Слева замечаю самолет. По силуэту угадываю - вражеский. Докладываю Гусеву. Летчик спокойно поворачивает голову и всматривается. Немецкий самолет дает сигнал бортовыми красными огнями и идет к земле. Ему отвечают с земли серией ракет. Вскоре блеснул красный огонь на фюзеляже второго стервятника... Ясно - здесь немецкий аэродром. Хорошо бы кинуть на него "гостинцы", но у нас другое задание.
Далеко в стороне темнеет Старая Русса. Он нее по разным направлениям бегут дороги. Одна из них - под нами. Изредка по ней идут автомашины, бросая впереди себя тонкие, еле заметные полоски синего света. Видны с воздуха и те, которые движутся вслепую, - совершенно затемненные.
Железная дорога видится как тонкая ровная линия.
- Станция Тулебля! - кричит в трубку Гусев и указывает пальцем.

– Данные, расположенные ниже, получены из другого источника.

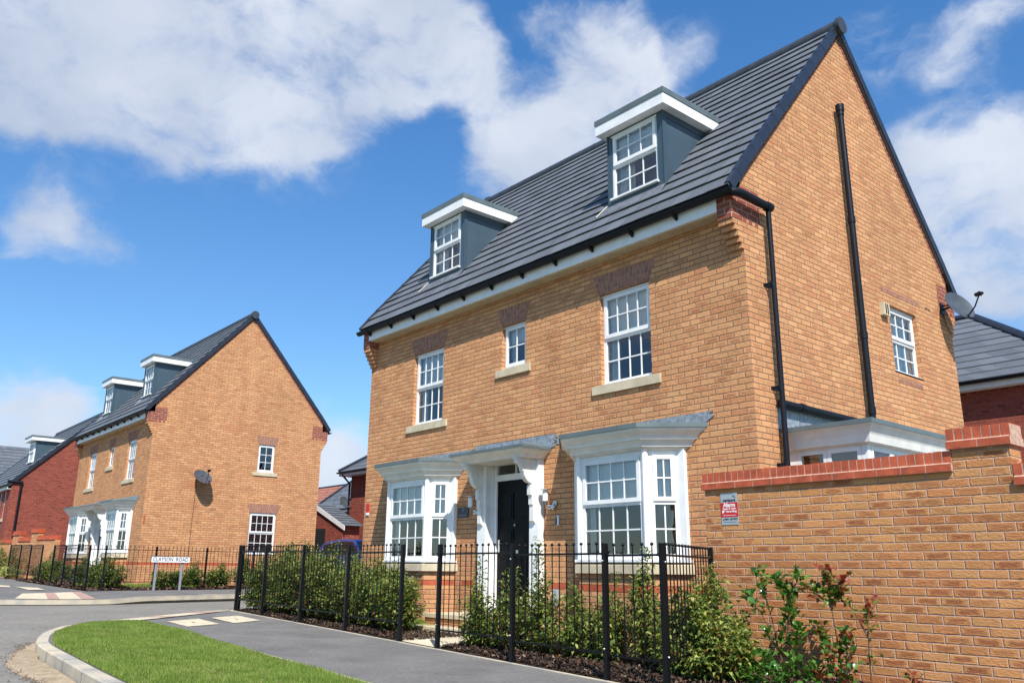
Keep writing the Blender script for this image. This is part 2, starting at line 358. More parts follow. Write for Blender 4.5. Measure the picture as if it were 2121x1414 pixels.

Вижу ровные квадратики построек, образующих один большой прямоугольник. Здесь фашисты сосредоточили склады с военным имуществом, продовольствием, боеприпасами и горючим. Известно, что станция прикрыта многочисленными противовоздушными средствами, и нашим самолетам приходится преодолевать плотную пелену огня зениток, пулеметов, встречаться с ночными истребителями противника.
Младший лейтенант Гусев обходит цель далеко слева и, приглушив мотор, планирует на нее. В стороне проносятся прерывчатые нити трассирующих пуль. Это фашисты бьют по другим, уже отбомбившимся, самолетам. Нашей машины они еще не обнаружили.